• [Given material]:
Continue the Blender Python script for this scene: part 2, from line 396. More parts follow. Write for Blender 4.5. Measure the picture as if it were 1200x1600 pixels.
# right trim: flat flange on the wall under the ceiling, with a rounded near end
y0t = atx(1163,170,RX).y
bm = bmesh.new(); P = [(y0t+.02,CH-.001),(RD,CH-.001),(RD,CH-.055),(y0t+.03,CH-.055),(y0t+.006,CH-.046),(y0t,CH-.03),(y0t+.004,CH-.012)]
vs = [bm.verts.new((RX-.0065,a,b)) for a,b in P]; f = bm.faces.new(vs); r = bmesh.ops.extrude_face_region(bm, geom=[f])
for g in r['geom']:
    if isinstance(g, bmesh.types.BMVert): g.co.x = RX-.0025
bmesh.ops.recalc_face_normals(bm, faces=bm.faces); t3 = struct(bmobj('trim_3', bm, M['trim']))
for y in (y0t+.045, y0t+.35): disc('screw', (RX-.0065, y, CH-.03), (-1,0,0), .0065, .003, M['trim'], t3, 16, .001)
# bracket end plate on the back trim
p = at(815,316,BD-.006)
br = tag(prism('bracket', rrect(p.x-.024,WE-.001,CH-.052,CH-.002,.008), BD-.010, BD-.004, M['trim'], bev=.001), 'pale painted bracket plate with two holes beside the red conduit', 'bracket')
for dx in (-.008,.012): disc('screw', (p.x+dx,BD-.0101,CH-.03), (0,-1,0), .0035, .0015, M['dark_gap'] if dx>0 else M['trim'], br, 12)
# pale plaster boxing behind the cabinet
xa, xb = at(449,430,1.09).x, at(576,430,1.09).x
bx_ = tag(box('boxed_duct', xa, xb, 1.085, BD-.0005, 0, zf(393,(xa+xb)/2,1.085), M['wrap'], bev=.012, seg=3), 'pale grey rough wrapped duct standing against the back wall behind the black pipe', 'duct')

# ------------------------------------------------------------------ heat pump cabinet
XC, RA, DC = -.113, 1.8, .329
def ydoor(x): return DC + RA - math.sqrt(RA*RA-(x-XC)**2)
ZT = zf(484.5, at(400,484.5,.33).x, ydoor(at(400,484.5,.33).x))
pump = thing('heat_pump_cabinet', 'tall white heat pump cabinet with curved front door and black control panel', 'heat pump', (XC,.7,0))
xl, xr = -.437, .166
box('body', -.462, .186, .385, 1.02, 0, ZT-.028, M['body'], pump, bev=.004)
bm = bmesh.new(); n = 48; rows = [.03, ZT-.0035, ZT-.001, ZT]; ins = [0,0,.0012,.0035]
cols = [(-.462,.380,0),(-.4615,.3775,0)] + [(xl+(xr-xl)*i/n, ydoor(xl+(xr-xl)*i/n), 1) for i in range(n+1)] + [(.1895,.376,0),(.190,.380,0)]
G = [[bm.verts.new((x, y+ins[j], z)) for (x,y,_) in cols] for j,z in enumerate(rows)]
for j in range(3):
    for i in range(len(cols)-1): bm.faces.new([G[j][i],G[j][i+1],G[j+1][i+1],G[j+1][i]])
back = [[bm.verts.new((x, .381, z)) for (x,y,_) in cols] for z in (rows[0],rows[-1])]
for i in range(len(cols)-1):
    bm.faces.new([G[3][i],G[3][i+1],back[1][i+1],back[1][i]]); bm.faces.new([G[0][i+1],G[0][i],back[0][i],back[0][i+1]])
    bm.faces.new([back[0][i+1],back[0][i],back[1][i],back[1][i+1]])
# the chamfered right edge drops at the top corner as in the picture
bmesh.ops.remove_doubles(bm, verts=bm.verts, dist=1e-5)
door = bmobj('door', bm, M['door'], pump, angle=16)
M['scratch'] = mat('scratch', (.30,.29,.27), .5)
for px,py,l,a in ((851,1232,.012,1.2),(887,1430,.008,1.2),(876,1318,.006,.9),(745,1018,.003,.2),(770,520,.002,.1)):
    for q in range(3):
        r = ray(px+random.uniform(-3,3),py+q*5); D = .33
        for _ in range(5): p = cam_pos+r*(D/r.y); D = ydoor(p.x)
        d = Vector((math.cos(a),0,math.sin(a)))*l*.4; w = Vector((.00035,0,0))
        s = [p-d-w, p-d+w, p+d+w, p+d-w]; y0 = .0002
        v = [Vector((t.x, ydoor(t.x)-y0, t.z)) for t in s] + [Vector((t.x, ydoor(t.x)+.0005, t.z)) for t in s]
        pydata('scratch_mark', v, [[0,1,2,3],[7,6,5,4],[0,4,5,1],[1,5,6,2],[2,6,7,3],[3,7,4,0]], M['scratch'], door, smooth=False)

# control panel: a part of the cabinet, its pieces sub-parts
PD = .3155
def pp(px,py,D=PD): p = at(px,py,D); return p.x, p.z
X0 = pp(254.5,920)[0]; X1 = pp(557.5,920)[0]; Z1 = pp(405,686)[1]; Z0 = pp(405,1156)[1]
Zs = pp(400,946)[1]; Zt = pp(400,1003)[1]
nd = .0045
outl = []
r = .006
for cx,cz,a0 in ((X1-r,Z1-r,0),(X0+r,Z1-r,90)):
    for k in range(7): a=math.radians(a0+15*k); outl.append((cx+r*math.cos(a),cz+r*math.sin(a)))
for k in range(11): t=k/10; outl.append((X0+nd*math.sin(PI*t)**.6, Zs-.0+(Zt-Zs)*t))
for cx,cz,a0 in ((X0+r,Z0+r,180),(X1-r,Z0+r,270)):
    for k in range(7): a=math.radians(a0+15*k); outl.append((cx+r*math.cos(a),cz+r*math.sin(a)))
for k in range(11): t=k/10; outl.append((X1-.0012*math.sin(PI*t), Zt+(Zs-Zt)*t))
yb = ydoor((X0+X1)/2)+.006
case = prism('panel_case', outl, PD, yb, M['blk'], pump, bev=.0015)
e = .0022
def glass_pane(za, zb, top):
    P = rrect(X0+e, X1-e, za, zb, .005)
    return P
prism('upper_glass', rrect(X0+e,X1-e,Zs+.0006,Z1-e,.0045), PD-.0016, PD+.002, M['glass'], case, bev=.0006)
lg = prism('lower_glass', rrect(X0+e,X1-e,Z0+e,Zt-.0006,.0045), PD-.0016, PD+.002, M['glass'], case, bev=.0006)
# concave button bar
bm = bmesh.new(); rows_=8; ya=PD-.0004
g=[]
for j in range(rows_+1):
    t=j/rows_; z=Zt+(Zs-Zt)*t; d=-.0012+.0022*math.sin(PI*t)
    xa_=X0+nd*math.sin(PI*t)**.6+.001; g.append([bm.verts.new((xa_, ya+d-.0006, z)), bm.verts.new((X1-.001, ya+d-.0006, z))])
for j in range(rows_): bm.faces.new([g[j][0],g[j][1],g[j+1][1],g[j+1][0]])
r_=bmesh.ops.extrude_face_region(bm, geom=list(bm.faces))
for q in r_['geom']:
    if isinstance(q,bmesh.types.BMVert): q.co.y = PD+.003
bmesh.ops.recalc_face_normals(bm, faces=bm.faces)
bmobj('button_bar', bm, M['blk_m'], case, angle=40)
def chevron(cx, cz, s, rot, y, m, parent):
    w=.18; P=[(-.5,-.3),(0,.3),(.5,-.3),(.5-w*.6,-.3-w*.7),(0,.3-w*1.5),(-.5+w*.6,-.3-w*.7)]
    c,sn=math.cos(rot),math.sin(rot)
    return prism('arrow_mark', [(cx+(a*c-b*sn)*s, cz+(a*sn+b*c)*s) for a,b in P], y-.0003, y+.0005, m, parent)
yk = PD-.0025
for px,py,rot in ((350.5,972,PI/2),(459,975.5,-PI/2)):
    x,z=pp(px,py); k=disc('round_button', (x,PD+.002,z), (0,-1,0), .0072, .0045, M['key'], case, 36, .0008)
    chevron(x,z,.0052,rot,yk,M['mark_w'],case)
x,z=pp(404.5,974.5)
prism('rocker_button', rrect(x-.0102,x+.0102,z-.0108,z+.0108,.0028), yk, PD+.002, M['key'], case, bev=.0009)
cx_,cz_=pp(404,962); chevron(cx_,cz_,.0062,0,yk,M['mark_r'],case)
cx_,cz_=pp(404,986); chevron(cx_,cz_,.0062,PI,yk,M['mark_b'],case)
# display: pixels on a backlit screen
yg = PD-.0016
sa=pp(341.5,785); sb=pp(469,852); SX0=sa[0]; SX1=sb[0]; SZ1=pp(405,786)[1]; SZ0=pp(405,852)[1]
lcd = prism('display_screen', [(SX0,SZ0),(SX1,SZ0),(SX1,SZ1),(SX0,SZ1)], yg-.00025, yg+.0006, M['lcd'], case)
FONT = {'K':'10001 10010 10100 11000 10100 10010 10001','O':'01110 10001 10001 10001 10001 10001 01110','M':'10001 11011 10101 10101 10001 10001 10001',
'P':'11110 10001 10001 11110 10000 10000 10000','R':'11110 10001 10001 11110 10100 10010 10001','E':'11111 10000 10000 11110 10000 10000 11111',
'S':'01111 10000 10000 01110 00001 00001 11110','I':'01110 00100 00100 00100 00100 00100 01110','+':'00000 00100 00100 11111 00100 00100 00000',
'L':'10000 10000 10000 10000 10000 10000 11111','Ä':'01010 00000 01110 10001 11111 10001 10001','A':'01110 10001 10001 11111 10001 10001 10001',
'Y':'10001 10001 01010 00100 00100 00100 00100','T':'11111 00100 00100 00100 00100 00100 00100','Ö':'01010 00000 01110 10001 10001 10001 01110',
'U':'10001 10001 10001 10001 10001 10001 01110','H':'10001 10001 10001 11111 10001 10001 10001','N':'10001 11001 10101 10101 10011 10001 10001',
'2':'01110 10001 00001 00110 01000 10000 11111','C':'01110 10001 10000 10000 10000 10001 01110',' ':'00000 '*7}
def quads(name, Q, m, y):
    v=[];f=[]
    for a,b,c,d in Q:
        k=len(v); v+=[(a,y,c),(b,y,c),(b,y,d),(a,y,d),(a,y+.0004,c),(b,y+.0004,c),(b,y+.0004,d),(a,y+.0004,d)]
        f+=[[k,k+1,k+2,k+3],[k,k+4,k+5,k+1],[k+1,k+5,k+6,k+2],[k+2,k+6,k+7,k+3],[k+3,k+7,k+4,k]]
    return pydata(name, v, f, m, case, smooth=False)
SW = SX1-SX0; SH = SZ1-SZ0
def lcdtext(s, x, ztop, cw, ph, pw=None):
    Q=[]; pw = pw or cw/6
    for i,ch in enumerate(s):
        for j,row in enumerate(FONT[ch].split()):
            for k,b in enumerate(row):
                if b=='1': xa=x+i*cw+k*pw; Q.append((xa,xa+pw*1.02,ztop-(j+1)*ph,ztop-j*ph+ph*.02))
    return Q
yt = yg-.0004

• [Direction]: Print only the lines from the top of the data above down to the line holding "black pipe', 'duct')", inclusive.

• [Response to this exercise]:
Continue the Blender Python script for this scene: part 2, from line 396. More parts follow. Write for Blender 4.5. Measure the picture as if it were 1200x1600 pixels.
# right trim: flat flange on the wall under the ceiling, with a rounded near end
y0t = atx(1163,170,RX).y
bm = bmesh.new(); P = [(y0t+.02,CH-.001),(RD,CH-.001),(RD,CH-.055),(y0t+.03,CH-.055),(y0t+.006,CH-.046),(y0t,CH-.03),(y0t+.004,CH-.012)]
vs = [bm.verts.new((RX-.0065,a,b)) for a,b in P]; f = bm.faces.new(vs); r = bmesh.ops.extrude_face_region(bm, geom=[f])
for g in r['geom']:
    if isinstance(g, bmesh.types.BMVert): g.co.x = RX-.0025
bmesh.ops.recalc_face_normals(bm, faces=bm.faces); t3 = struct(bmobj('trim_3', bm, M['trim']))
for y in (y0t+.045, y0t+.35): disc('screw', (RX-.0065, y, CH-.03), (-1,0,0), .0065, .003, M['trim'], t3, 16, .001)
# bracket end plate on the back trim
p = at(815,316,BD-.006)
br = tag(prism('bracket', rrect(p.x-.024,WE-.001,CH-.052,CH-.002,.008), BD-.010, BD-.004, M['trim'], bev=.001), 'pale painted bracket plate with two holes beside the red conduit', 'bracket')
for dx in (-.008,.012): disc('screw', (p.x+dx,BD-.0101,CH-.03), (0,-1,0), .0035, .0015, M['dark_gap'] if dx>0 else M['trim'], br, 12)
# pale plaster boxing behind the cabinet
xa, xb = at(449,430,1.09).x, at(576,430,1.09).x
bx_ = tag(box('boxed_duct', xa, xb, 1.085, BD-.0005, 0, zf(393,(xa+xb)/2,1.085), M['wrap'], bev=.012, seg=3), 'pale grey rough wrapped duct standing against the back wall behind the black pipe', 'duct')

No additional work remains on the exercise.